Wednesday, January 11, 2012

11th Circuit vacates sentence, finds swapping CP on P2P network not per se "for valuable consideration"

The Eleventh Circuit has vacated and remanded a sentence that included a five-level enhancement because it found the defendant had not received "a non-pecuniary thing of value" in exchange for sharing child pornography on a peer-to-peer network. United States v. Spriggs, 666 F.3d 1284 (11th Cir. 2012).

The defendant pled guilty to receipt of child pornography, and a five-level enhancement was applied "for distribution of illicit images for the receipt, or expectation of receipt, of a non-pecuniary thing of value" at sentencing.

The court first examined whether a distribution took place. The defendant was using the Shareaza P2P software to download child pornography. Law enforcement had attempted to download files from the defendant, but were unsuccessful. There was also no proof that anyone else downloaded files from him, but because they were located in the shared folder, such proof was not necessary to show distribution.

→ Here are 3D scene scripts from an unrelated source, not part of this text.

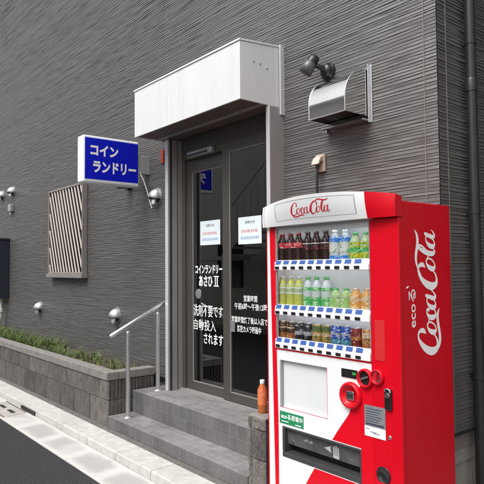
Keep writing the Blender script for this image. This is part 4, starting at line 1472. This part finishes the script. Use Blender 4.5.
mb = MB(); mb.box(WX0, WX1, F - 0.003, F + 0.012, 1.0665, 1.0755)
mb.build('red_trim', M_redplain, V)
mb = MB()
for i in (1, 3, 4, 5, 6, 7): mb.box(IX[i] - 0.016, IX[i] + 0.012, F + 0.05, F + 0.054, 1.795, 1.8175)
mb.build('top_tag', M_ink, V)

# --------------------------------------------------- the display drinks
def drink_mat(name, c, rough=0.18, var=0.06):
    return mat(name, c, rough, var=var, vscale=25)
def bottle(name, h, r, body, cap, bands, cat='bottle'):
    """bands: (low, high, material) as fractions of the height"""
    t = root(name, None, cat, (0, 0, 0))
    mb = MB()
    mb.lathe([(r * .82, 0), (r * .97, .02 * h), (r, .08 * h), (r * .97, .35 * h), (r, .55 * h), (r * .92, .70 * h), (r * .62, .82 * h), (r * .44, .89 * h), (r * .42, .92 * h)], (0, 0, 0), 'z', 18)
    mb.build('bottle_body', body, t)
    for z0, z1, mm in bands:
        mb = MB()
        rr = [r * 1.025, r * 1.025] if z1 < .62 else ([r * 1.02, r * .97] if z1 < .74 else [r * 1.02, r * .86])
        mb.lathe([(rr[0], z0 * h), (rr[0], (z0 + z1) / 2 * h), (rr[1], z1 * h)], (0, 0, 0), 'z', 18, capped=False)
        mb.build('label', mm, t)
    mb = MB(); mb.lathe([(r * .46, .91 * h), (r * .48, .915 * h), (r * .48, .99 * h), (r * .42, h)], (0, 0, 0), 'z', 14)
    mb.build('cap', cap, t)
    return t
def can(name, h, r, bodym, bands):
    t = root(name, None, 'can', (0, 0, 0))
    mb = MB(); mb.lathe([(r * .85, 0), (r, .05 * h), (r, .90 * h), (r * .88, .96 * h)], (0, 0, 0), 'z', 18)
    mb.build('can_body', bodym, t)
    for z0, z1, mm in bands:
        mb = MB(); mb.lathe([(r * 1.012, z0 * h), (r * 1.012, z1 * h)], (0, 0, 0), 'z', 18, capped=False)
        mb.build('printed_band', mm, t)
    mb = MB(); mb.lathe([(r * .87, .962 * h), (r * .87, h), (r * .78, h), (r * .76, .985 * h)], (0, 0, 0), 'z', 18)
    mb.build('lid', M_silver, t)
    return t
def copy_tree(o):
    r = o.copy(); COL.objects.link(r)
    for ch in o.children:
        c = ch.copy(); COL.objects.link(c); c.parent = r
    return r

def print_mat(name, base, ink, scale=70, stretch=(1, 1, 1.6), lo=.50, hi=.56):
    """a printed wrapper: base colour with blocks of ink"""
    m = mat(name, base, 0.32, col2=ink, vscale=scale, stretch=stretch, detail=2)
    for nd in m.node_tree.nodes:
        if nd.type == 'VALTORGB':
            nd.color_ramp.elements[0].position = lo; nd.color_ramp.elements[1].position = hi
    return m
m_cola = drink_mat('cola liquid', (0.030, 0.009, 0.006), 0.12)
m_redlab = print_mat('red bottle label', (0.60, 0.02, 0.03), (0.75, 0.62, 0.60), 55, (1, 1, 2.2), .54, .58)
m_redcap = drink_mat('red bottle cap', (0.16, 0.01, 0.01), 0.4)
m_blacklab = print_mat('black bottle label', (0.022, 0.012, 0.012), (0.45, 0.05, 0.05), 55, (1, 1, 2.2), .57, .60)
m_clear = drink_mat('clear drink', (0.62, 0.68, 0.70), 0.12)
m_bluelab = print_mat('blue bottle label', (0.03, 0.22, 0.70), (0.70, 0.78, 0.84), 45, (1, 1, 1.8), .54, .58)
m_white_l = print_mat('white bottle label', (0.74, 0.77, 0.76), (0.25, 0.42, 0.22), 70, (1, 1, 2), .58, .61)
m_yellow = print_mat('yellow green label', (0.70, 0.60, 0.05), (0.16, 0.42, 0.06), 40, (1, 1, 1.2), .52, .56)
m_green = print_mat('green bottle label', (0.08, 0.48, 0.12), (0.62, 0.76, 0.56), 50, (1, 1, 2), .55, .58)
m_pale = drink_mat('pale green drink', (0.46, 0.58, 0.34), 0.15)
m_lime = drink_mat('lime drink', (0.56, 0.60, 0.12), 0.15)
m_orange = print_mat('orange bottle print', (0.72, 0.34, 0.08), (0.80, 0.68, 0.42), 42, (1, 1, 1.5), .52, .56)
m_cream = print_mat('cream bottle print', (0.74, 0.62, 0.44), (0.40, 0.16, 0.05), 60, (1, 1, 2), .58, .61)
m_gpack = print_mat('green tea label', (0.30, 0.56, 0.16), (0.75, 0.80, 0.60), 45, (1, 1, 1.5), .55, .58)
m_brown = print_mat('brown can print', (0.055, 0.022, 0.012), (0.50, 0.32, 0.16), 60, (1, 1, 1.8), .60, .63)
m_rust = print_mat('rust can print', (0.42, 0.13, 0.03), (0.70, 0.48, 0.22), 60, (1, 1, 1.5), .55, .58)
m_blk = print_mat('black can print', (0.016, 0.016, 0.02), (0.45, 0.46, 0.48), 55, (1, 1, 1.8), .60, .63)
m_steel = drink_mat('pale can print', (0.42, 0.44, 0.48), 0.3)
m_gold = print_mat('gold can print', (0.52, 0.34, 0.10), (0.10, 0.14, 0.04), 50, (1, 1, 1.5), .54, .58)
m_olive = print_mat('olive can print', (0.10, 0.16, 0.05), (0.60, 0.52, 0.22), 50, (1, 1, 1.8), .57, .60)
m_cblue = print_mat('deep blue can print', (0.03, 0.08, 0.42), (0.60, 0.68, 0.80), 45, (1, 1, 1.5), .56, .59)
m_teal = print_mat('teal can print', (0.05, 0.26, 0.38), (0.5, 0.7, 0.72), 60, (1, 1, 1.5), .55, .58)
m_maroon = print_mat('maroon can print', (0.20, 0.02, 0.02), (0.62, 0.35, 0.20), 50, (1, 1, 1.6), .58, .61)
m_tan = print_mat('tan can print', (0.62, 0.34, 0.14), (0.22, 0.08, 0.03), 50, (1, 1, 1.6), .56, .59)

KINDS = {
 'cola': bottle('cola_bottle', .186, .034, m_cola, m_redcap, [(.50, .68, m_redlab)]),
 'dark': bottle('cola_bottle', .188, .034, m_cola, m_blacklab, [(.42, .62, m_blacklab), (.60, .625, m_white_l)]),
 'blue': bottle('water_bottle', .188, .035, m_clear, m_white_l, [(.62, .80, m_bluelab), (.04, .20, m_bluelab), (.30, .55, m_white_l)]),
 'yell': bottle('juice_bottle', .165, .036, m_pale, m_green, [(.12, .66, m_yellow), (.30, .48, m_green)]),
 'lime': bottle('tea_bottle', .192, .034, m_lime, m_white_l, [(.42, .74, m_white_l), (.48, .60, m_pale)]),
 'clr': bottle('water_bottle', .190, .034, m_clear, m_green, [(.10, .36, m_green), (.56, .66, m_green)]),
 'gpk': bottle('small_tea_bottle', .125, .037, m_gpack, m_green, [(.15, .68, m_gpack), (.56, .70, m_pale)]),
 'opk': bottle('small_juice_bottle', .128, .037, m_orange, m_cream, [(.12, .70, m_orange), (.46, .58, m_cream)]),
 'brn': can('coffee_can', .116, .033, m_brown, [(.10, .38, m_rust), (.62, .70, m_cream)]),
 'blk': can('coffee_can', .116, .033, m_blk, [(.35, .55, m_steel)]),
 'gld': can('coffee_can', .116, .033, m_gold, [(.60, .92, m_olive), (.40, .52, m_cream)]),
 'blu': can('drink_can', .120, .0335, m_cblue, [(.12, .34, m_teal), (.55, .64, m_steel)]),
 'mar': can('coffee_can', .116, .033, m_maroon, [(.42, .58, m_rust)]),
 'tan': can('coffee_can', .116, .033, m_tan, [(.55, .80, m_cream), (.12, .30, m_rust)]),
}
ROWS = [
 ['cola', 'cola', 'cola', 'dark', 'dark', 'dark', 'blue', 'blue', 'yell', 'yell'],
 ['lime', 'lime', 'lime', 'clr', 'clr', 'clr', 'gpk', 'gpk', 'opk', 'opk'],
 ['brn', 'brn', 'blk', 'blk', 'gld', 'gld', 'blu', 'blu', 'mar', 'tan']]
WORD = {'cola': ('red labelled dark cola bottle', 3), 'dark': ('black labelled dark cola bottle', 3), 'blue': ('clear bottle with blue bands', 2), 'yell': ('yellow green juice bottle', 2),
 'lime': ('yellow green tea bottle with white label', 3), 'clr': ('clear bottle with green bands', 3), 'gpk': ('short green bottle', 2), 'opk': ('short orange bottle', 2),
 'brn': ('dark brown can with rust base', 2), 'blk': ('black can', 2), 'gld': ('gold can with olive top', 2), 'blu': ('deep blue can', 2), 'mar': ('maroon can', 1), 'tan': ('tan and cream can', 1)}
ROWN = ['top', 'middle', 'bottom']
for ri, row in enumerate(ROWS):
    seen = {}
    for i, k in enumerate(row):
        first = k not in seen
        seen[k] = seen.get(k, 0) + 1
        o = KINDS[k] if first else copy_tree(KINDS[k])
        o.location = (IX[i], F + 0.062 + (0.004 if i % 2 else 0), SHELF[ri][1] + 0.0125)
        o.rotation_euler = (0, 0, 0.4 * i)
        w, n_ = WORD[k]
        if n_ == 1: ps = 'only one'
        elif n_ == 2: ps = ('left of two', 'right of two')[seen[k] - 1]
        else: ps = ('left of three', 'middle of three', 'right of three')[seen[k] - 1]
        tail = {'mar': 'between the blue and tan cans', 'tan': 'at its right end'}.get(k, ps)
        o['label'] = f"{w}, {tail}, on the {ROWN[ri]} display row"
        o['group'] = f"drinks on the {ROWN[ri]} row of the vending machine"

# ================================================================== house across the street, seen in reflections, and an unseen house added for shade
t = root('opposite_house', 'pale rendered house with outside stairs across the street, mirrored in the door glass', 'house', (-10, -9, 0.1))
mb = MB(); mb.box(-16.8, -3.6, -13, -7.6, 0.11, 5.9); mb.box(-24, -16.801, -13, -7.8, 0.11, 3.4)
mb.build('wall', M_opp, t)
mb = MB(); mb.box(-17.1, -3.3, -13.3, -7.35, 5.905, 6.05); mb.box(-24.3, -17.11, -13.3, -7.5, 3.405, 3.5)
mb.build('roof', M_flash, t)
for x in (-20.5, -17.5, -14.4, -11.5, -8.2, -6.2):
    mb = MB(); mb.box(x, x + 1.3, -7.60, -7.56, 1.0, 2.3)
    mb.build('window', M_oppdark, t)
mb = MB()
for k in range(13):
    x = -12.6 + k * 0.28
    z = 1.9 + k * 0.2
    mb.box(x, x + 0.275, -7.5, -6.4, z, z + 0.06)
    mb.box(x + .12, x + .16, -6.43, -6.401, z + 0.061, z + 1.0)
mb.prism([(-12.6, -6.44, 2.901), (-12.6 + 13 * .28, -6.44, 2.901 + 13 * .2), (-12.6 + 13 * .28, -6.44, 2.97 + 13 * .2), (-12.6, -6.44, 2.97)], (0, 0.05, 0))
mb.prism([(-12.6, -6.39, 1.72), (-12.6, -6.39, 1.96), (-12.6 + 13 * .28, -6.39, 1.96 + 13 * .2), (-12.6 + 13 * .28, -6.39, 1.72 + 13 * .2)], (0, 0.03, 0))
mb.box(-14.6, -12.61, -7.5, -6.4, 1.8, 1.9)
mb.box(-14.5, -14.42, -6.5, -6.42, 0.11, 1.79); mb.box(-12.7, -12.62, -6.5, -6.42, 0.11, 1.79)
mb.build('outside_stairs', M_alulight, t)
t = root('shade_house', 'unseen neighbouring house added to shade the side wall', 'house', (3, 3, 0.1))  # out of view, set here to darken the side passage
mb = MB(); mb.box(-0.95, 8, 0.7, 9, 0.11, 7.0)
mb.build('wall', M_found, t)
mb = MB(); mb.box(-1.05, 8.1, 0.6, 9.1, 7.005, 7.15)
mb.build('roof', M_flash, t)
for o in list(COL.objects):
    if 'org' in o: del o['org']
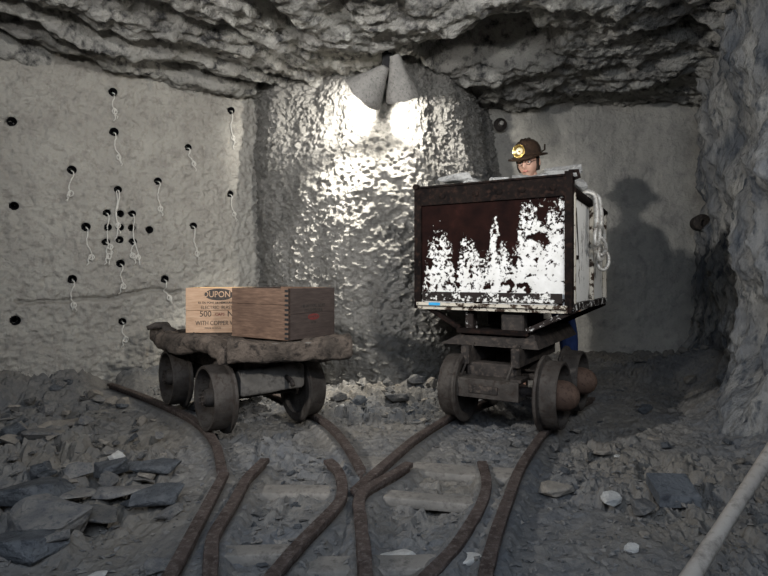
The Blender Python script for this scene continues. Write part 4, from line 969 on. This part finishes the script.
# ---------------------------------------------------------------- light
def pt(loc, e, col, r): 
    l = bpy.data.lights.new('lamp', 'POINT'); l.energy = e; l.color = col; l.shadow_soft_size = r; o = bpy.data.objects.new('light', l); C.objects.link(o); o.location = [c*S for c in loc]; return o
def spot(loc, tgt, e, col, r, ang=120, blend=.6):
    l = bpy.data.lights.new('spot', 'SPOT'); l.energy = e; l.color = col; l.shadow_soft_size = r; l.spot_size = math.radians(ang); l.spot_blend = blend
    o = bpy.data.objects.new('light', l); C.objects.link(o); o.location = [c*S for c in loc]; o.rotation_euler = (Vector(tgt)-Vector(loc)).to_track_quat('-Z', 'Y').to_euler(); return o
for (p, ax), tg, dn, e2 in zip(LP, ((-.33, 5.4, 2.66), (.30, 5.4, 2.56)), ((-.62, 5.38, 1.3), (.22, 5.25, 1.0)), (430, 200)):
    spot(tuple(p), dn, e2, (1, .96, .87), .02, 64, 1.0)
    spot(tuple(p), tg, 115, (1, .965, .89), .02, 72, .5); pt(tuple(p-ax*.10), 26, (1, .95, .85), .03)
spot((-.9, .2, 2.2), (-.9, 4.9, 3.3), 300, (1, .98, .95), .10, 82, 1.0)     # added fill spot, no known lamp there; grazes and brightens the roof
spot((-3.3, .8, 2.6), (1.95, 5.4, 1.65), 640, (1, .98, .95), .08, 78, 1.0)     # work lamp standing front left
spot((2.3, 1.4, 2.4), (1.6, 4.4, 1.3), 75, (1, .98, .95), .08, 60, 1.0)
spot((1.6, .3, 2.5), (-1.9, 5.4, 1.9), 420, (1, .98, .94), .08, 86, 1.0)      # work lamp for the drilled wall       # work lamp front right
ar = bpy.data.lights.new('cool_fill', 'AREA'); ar.energy = 85; ar.color = (.70, .82, 1); ar.size = 1.6; o = bpy.data.objects.new('light', ar); C.objects.link(o)  # added cool fill above the camera to lift the foreground floor
o.location = (0, -.6*S, 2.7*S); o.rotation_euler = (Vector((0, 2.6, 0))-Vector((0, -.6, 2.7))).to_track_quat('-Z', 'Y').to_euler()
wd = bpy.data.worlds.new('dark'); bpy.context.scene.world = wd; wd.use_nodes = True; wd.node_tree.nodes['Background'].inputs[0].default_value = (.5, .6, .8, 1); wd.node_tree.nodes['Background'].inputs[1].default_value = .006

# ---------------------------------------------------------------- camera
cam = bpy.data.cameras.new('camera'); cam.sensor_width = 36; cam.lens = 36*F/768; cam.shift_y = -(288-HY)/768; cam.clip_start = .05
co = bpy.data.objects.new('camera', cam); C.objects.link(co); co.location = (0, 0, CAMZ*S); co.rotation_euler = (math.pi/2, 0, 0)
sc = bpy.context.scene; sc.camera = co
sc.view_settings.view_transform = 'Standard'; sc.view_settings.look = 'None'; sc.view_settings.gamma = 1; sc.view_settings.exposure = 0
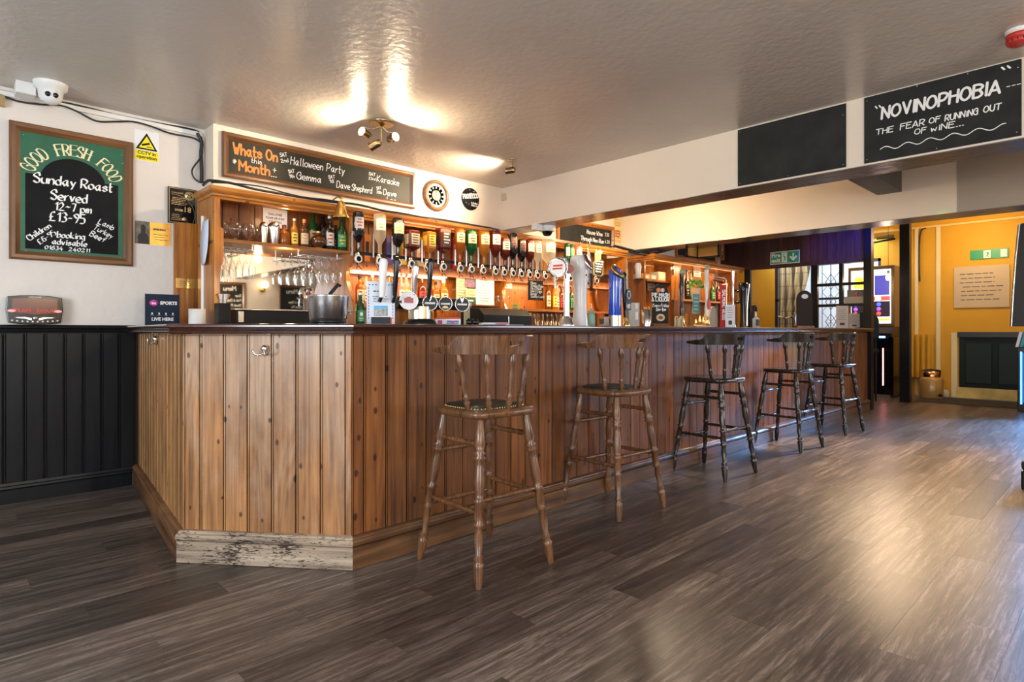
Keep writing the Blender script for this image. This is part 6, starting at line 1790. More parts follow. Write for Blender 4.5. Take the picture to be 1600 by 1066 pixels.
for s in (-1, 1): MB().prism([(s * .018, h * .15), (s * .05, h * .20), (s * .10, h * .24), (s * .05, h * .25), (s * .018, h * .22)], -.0265, -.025).build('trim_strip', M_steel, t)
printed(t, 'DARTS SCORER', 0, h * .915, .009, M_paper, y=-.0265)

# cctv domes, trunking, cables
t = thing('cctv_camera', 'white dome cctv camera under the ceiling above the food board', 'camera', (PZ(79, 143, 2.6).x + .0, 4.62, 2.6))
cpos = PY(79, 150, 4.62); t.location = (cpos.x, 4.62, 2.6)
MB().lathe([(.045, -.115), (.060, -.09), (.066, -.04), (.085, -.03), (.088, 0)], 26).build('housing', M_wplas, t)
eye = MB().ball((0, -.012, -.075), .058, 20, 12).build('eyeball', M_wplas, t)
for dx in (-.020, .018): MB().lathe([(.0001, .06), (.013, .06), (.015, .05)], 14, (dx, -.012, -.085), M=rX).build('lens', M_blackg, eye)
p0 = PY(24, 137, 4.70); p1 = PY(56, 150, 4.70)
t = thing('junction_box', 'white surface junction box under the ceiling by the dome camera', 'junction box', ((p0.x + p1.x) / 2, 4.70, 2.6)); B(-(p1.x - p0.x) / 2, (p1.x - p0.x) / 2, -.02, .10, -.075, 0).build('box', M_wplas, t, .003)
t = thing('cable_trunking', 'white mini trunking along the top of the recess wall', 'trunking', (.9, 4.88, 2.57)); B(-3.8, .53, -.022, 0, -.03, .0).build('channel', M_wplas, t)
t = thing('sensor', 'small brass coloured sensor box at the picture edge by the junction box', 'sensor', (PY(3, 155, 4.86).x, 4.86, PY(3, 158, 4.86).z)); B(-.014, .014, -.02, .02, -.032, .032).build('box', plain('old_brass', (.35, .25, .10), .4, .6), t)


def cable(label, pts, r=.006, name='cable', group='black cables'):
    t = thing(name, label, 'cable', pts[0], 0)
    sm = []
    P3 = [Vector(p) for p in pts]
    for i in range(len(P3) - 1):
        a, b_, c, d = P3[max(i - 1, 0)], P3[i], P3[i + 1], P3[min(i + 2, len(P3) - 1)]
        for k in range(4):
            q = k / 4; sm.append(.5 * ((2 * b_) + (-a + c) * q + (2 * a - 5 * b_ + 4 * c - d) * q * q + (-a + 3 * b_ - 3 * c + d) * q ** 3))
    sm.append(P3[-1]); base = P3[0].copy()
    MB().tube([p - base for p in sm], r, 8).build('sheath', M_cable, t)


Yc = 4.868
cable('main black cable clipped along the top of the recess wall to the corner', [PY(x, y, Yc) for x, y in [(0, 142), (60, 155), (110, 163), (180, 180), (245, 193), (300, 203), (313, 212), (314, 235)]], .010)
cable('thin black cable sagging from the dome camera towards the corner', [PY(x, y, Yc - .012) for x, y in [(0, 148), (28, 158), (62, 163), (95, 165), (120, 174), (150, 189), (180, 190), (207, 190), (235, 197), (265, 208), (300, 215), (313, 222)]], .006)
cable('black cables dropping down the recess corner in a bundle', [PY(x, y, Yc - .012) for x, y in [(308, 208), (315, 222), (314, 240), (315, 262), (315, 285)]], .013)
cable('loose black cable loop bulging from the recess corner', [PY(x, y, Yc - .02) for x, y in [(315, 225), (316, 240), (311, 250), (302, 262), (300, 270), (304, 279), (313, 285), (318, 284)]], .006)
cable('black cable along the top of the first cornice under the whats on board', [PY(x, y, 4.345) for x, y in [(317, 290), (323, 284), (330, 282), (360, 286), (400, 296), (440, 303), (480, 310), (520, 316), (560, 320), (620, 334), (690, 343), (740, 352), (778, 359), (800, 368), (850, 374), (905, 381), (962, 386), (990, 396), (1008, 399)]], .009)
cable('thin second cable looping above the bell on the cornice', [PY(x, y, 4.338) for x, y in [(330, 285), (370, 287), (410, 292), (440, 300), (475, 308), (510, 312), (545, 318), (590, 327), (640, 335), (700, 347), (770, 357)]], .005)
cable('thick black cable bundle bridging the gap between the two cornices', [PY(x, y, 4.32) for x, y in [(960, 384), (980, 389), (1000, 394), (1020, 396), (1040, 392), (1062, 386)]], .014)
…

However, the court did not find that "a non-pecuniary thing of value" was received or expected. The Eighth Circuit has determined that because possessors of child pornography often swap files on P2P networks, no proof is necessary to show it actually happened in order to apply this enhancement. United States v. Stultz, 575 F.3d 834, 849 (8th Cir. 2009). Here, the Eleventh Circuit disagreed - because files on P2P are free and downloads are not "conducted for 'valuable consideration,'" a transaction over the network is insufficient.
Without evidence that Spriggs and another user conditioned their decisions to share their illicit image collections on a return promise to share files, we cannot conclude there was a transaction under which Spriggs expected to receive more pornography.
The district court had also justified the enhancement because a user may receive faster download speeds when sharing files, but because there was insufficient proof, the argument was struck down.

RELATED CASE: Just days after Spriggs, the Eleventh Circuit decided an almost identical case in the same way - United States v. Vadnais, 667 F.3d 1206 (11th Cir. 2012).